12 junio 2013

Biblioteca

Tengo ganas de echarme a llorar... llorar y llorar y llorar. Y no sé porqué. 

O bueno, digamos que sí lo sé; pero que saberlo, saberlo, es decir, ir y cuestionarme y ponerme frente al espejo, es algo que no quiero. Es como ver mis fotos. No me gustan. Es una imagen que no quiero. Así que no, lo afirmo con vehemencia: no sé porqué tengo ganas de echarme a llorar y averiguarlo, no quiero.

Pero digamos, querido lector, que usted quiere saberlo. Yo no me opongo en absoluto a que usted lo averigüe si, en cambio, me ahorra el desagradable momento de observar mi propio reflejo. Así que, digamos, me dejaría interrogar por usted siempre y cuando no me dé cuenta de sus pesquisas. 

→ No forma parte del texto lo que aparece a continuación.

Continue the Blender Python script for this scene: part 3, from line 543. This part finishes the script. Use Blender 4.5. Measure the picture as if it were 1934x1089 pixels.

Entonces usted me preguntaría acerca de mi día. Y yo se lo narraría, querido lector, paso a paso, encuentro a encuentro, conversación a conversación y despedida a despedida. Usted sacaría sus conclusiones y me diría: bueno, ahora sé porqué tienes ganas de llorar. 

Sin embargo, a pesar de no querer verme al espejo, de una cosa sí estoy segura. De todos los infinitos encuentros que tuve hoy (o ayer hace apenas unos minutos), de todas las aventuras, de todas las emociones, de todo lo extraordinario... sólo sé que uno de todos ellos no es la causa de que tenga ganas de llorar, y llorar, y llorar, querido lector. 

Se lo podría contar como un cuento: (digamos, un cuento tipo Borges), un viaje donde extraviarse signifique caer en una sección rara de la biblioteca donde los títulos son desconocidos, y volver a tomar el rumbo signifique que los lomos se tornen familiares. 

Tengo ganas de echarme a llorar... y llorar y llorar y llorar. Y volverme toda lágrimas y evaporarme. Y quizás lo único que me mantiene como tinglado de huesos, nervios y carne es que la biblioteca existe, existe el camino, el extravío y el encuentro. Y que sé que al menos ese viaje, no me lo imaginé.